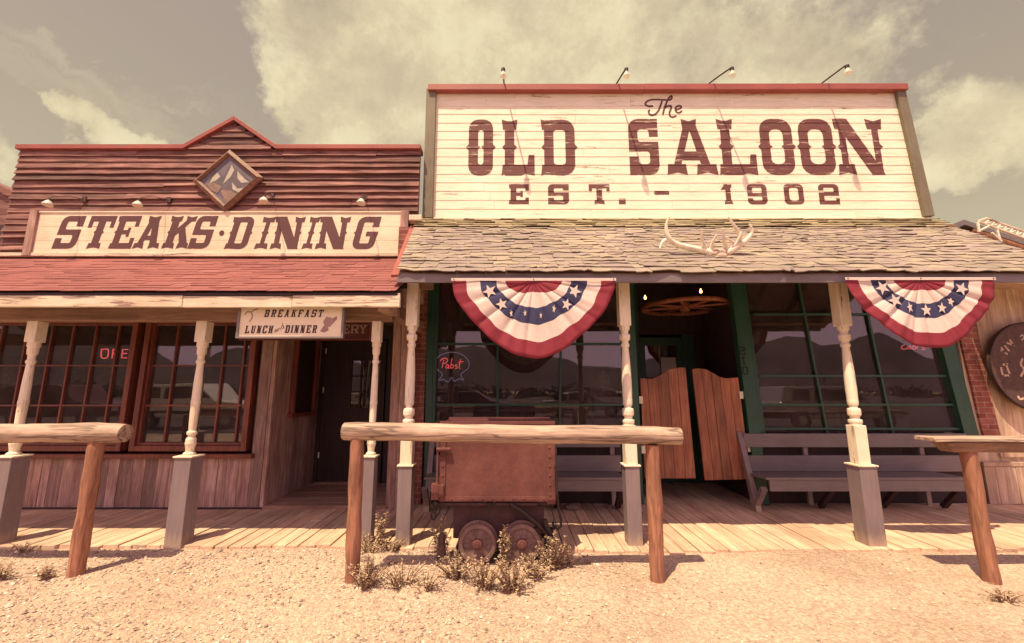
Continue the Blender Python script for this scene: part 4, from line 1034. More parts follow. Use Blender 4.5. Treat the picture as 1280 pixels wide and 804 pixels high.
# ------------------------------------------------ benches
def bench(x0,x1,label,leftleg=True):
    t=thing('bench',((x0+x1)/2,5.6,FZ),label,'bench','long grey lavender benches under the saloon windows')
    yb_=5.86; yf=5.36
    def zz(py,Y): return Z(py,Y)
    xb=x1*1.0+(.55 if x1>3 else .05)
    b=MB(); b.box(x0,xb,yb_-.02,yb_+.01,zz(559,yb_),zz(542,yb_)); b.build('back_board',M['grey_x'],t,bevel=.004)
    b=MB(); b.box(x0,xb,yb_-.035,yb_-.005,zz(589,yb_),zz(569,yb_)); b.build('back_board',M['grey_x'],t,bevel=.004)
    zs=zz(597,yf)
    b=MB(); b.hexa([(x0-.03,yf,zs-.03),(x1,yf,zs-.03),(x1,yb_-.04,zs-.05),(x0-.03,yb_-.04,zs-.05),(x0-.03,yf,zs),(x1,yf,zs),(x1,yb_-.04,zs-.02),(x0-.03,yb_-.04,zs-.02)]); b.build('seat',M['grey_x'],t,bevel=.004)
    b=MB(); b.box(x0+.02,x1-.02,yf+.02,yf+.05,zz(615,yf),zs-.032); b.build('front_board',M['grey_x'],t,bevel=.004)
    n=max(2,round((x1-x0)/.95))
    for i in range(n+1):
        x=x0+.05+(x1-x0-.1)*i/n
        if i>0:
            b=MB(); b.box(x-.03,x+.03,yb_+.012,yb_+.05,FZ,zz(542,yb_)); b.build('leg',M['grey'],t,bevel=.004)
            b=MB(); b.strut((x,yf+.10,zs-.16),(x,yb_-.16,FZ+.03),.05,.07,(1,0,0)); b.build('brace',M['dark_wood'],t)
            continue
        x=x0-.035
        b=MB(); b.hexa([(x-.035,yb_-.30,FZ),(x+.035,yb_-.30,FZ),(x+.035,yb_-.19,FZ),(x-.035,yb_-.19,FZ),(x-.035,yb_+.012,zz(540,yb_)),(x+.035,yb_+.012,zz(540,yb_)),(x+.035,yb_+.04,zz(540,yb_)),(x-.035,yb_+.04,zz(540,yb_))])
        b.build('leg',M['grey'],t,bevel=.004)
        b=MB(); b.strut((x,yf+.06,zs-.14),(x,yb_-.22,FZ+.03),.05,.07,(1,0,0)); b.build('brace',M['grey'],t)
    return t
bench(X(961,600,5.36),X(1213,600,5.36),'grey bench right of the swing doors, under the right saloon window')
bench(-1.05,X(784,600,5.36),'grey bench behind the rusty mine cart, left of the swing doors')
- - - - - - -
> [PROBLEM REQUIREMENTS]: Without including any pictures, reproduce the listing exactly.

> [RESULT FOR THIS EXERCISE]:
Continue the Blender Python script for this scene: part 4, from line 1034. More parts follow. Use Blender 4.5. Treat the picture as 1280 pixels wide and 804 pixels high.
# ------------------------------------------------ benches
def bench(x0,x1,label,leftleg=True):
    t=thing('bench',((x0+x1)/2,5.6,FZ),label,'bench','long grey lavender benches under the saloon windows')
    yb_=5.86; yf=5.36
    def zz(py,Y): return Z(py,Y)
    xb=x1*1.0+(.55 if x1>3 else .05)
    b=MB(); b.box(x0,xb,yb_-.02,yb_+.01,zz(559,yb_),zz(542,yb_)); b.build('back_board',M['grey_x'],t,bevel=.004)
    b=MB(); b.box(x0,xb,yb_-.035,yb_-.005,zz(589,yb_),zz(569,yb_)); b.build('back_board',M['grey_x'],t,bevel=.004)
    zs=zz(597,yf)
    b=MB(); b.hexa([(x0-.03,yf,zs-.03),(x1,yf,zs-.03),(x1,yb_-.04,zs-.05),(x0-.03,yb_-.04,zs-.05),(x0-.03,yf,zs),(x1,yf,zs),(x1,yb_-.04,zs-.02),(x0-.03,yb_-.04,zs-.02)]); b.build('seat',M['grey_x'],t,bevel=.004)
    b=MB(); b.box(x0+.02,x1-.02,yf+.02,yf+.05,zz(615,yf),zs-.032); b.build('front_board',M['grey_x'],t,bevel=.004)
    n=max(2,round((x1-x0)/.95))
    for i in range(n+1):
        x=x0+.05+(x1-x0-.1)*i/n
        if i>0:
            b=MB(); b.box(x-.03,x+.03,yb_+.012,yb_+.05,FZ,zz(542,yb_)); b.build('leg',M['grey'],t,bevel=.004)
            b=MB(); b.strut((x,yf+.10,zs-.16),(x,yb_-.16,FZ+.03),.05,.07,(1,0,0)); b.build('brace',M['dark_wood'],t)
            continue
        x=x0-.035
        b=MB(); b.hexa([(x-.035,yb_-.30,FZ),(x+.035,yb_-.30,FZ),(x+.035,yb_-.19,FZ),(x-.035,yb_-.19,FZ),(x-.035,yb_+.012,zz(540,yb_)),(x+.035,yb_+.012,zz(540,yb_)),(x+.035,yb_+.04,zz(540,yb_)),(x-.035,yb_+.04,zz(540,yb_))])
        b.build('leg',M['grey'],t,bevel=.004)
        b=MB(); b.strut((x,yf+.06,zs-.14),(x,yb_-.22,FZ+.03),.05,.07,(1,0,0)); b.build('brace',M['grey'],t)
    return t
bench(X(961,600,5.36),X(1213,600,5.36),'grey bench right of the swing doors, under the right saloon window')
bench(-1.05,X(784,600,5.36),'grey bench behind the rusty mine cart, left of the swing doors')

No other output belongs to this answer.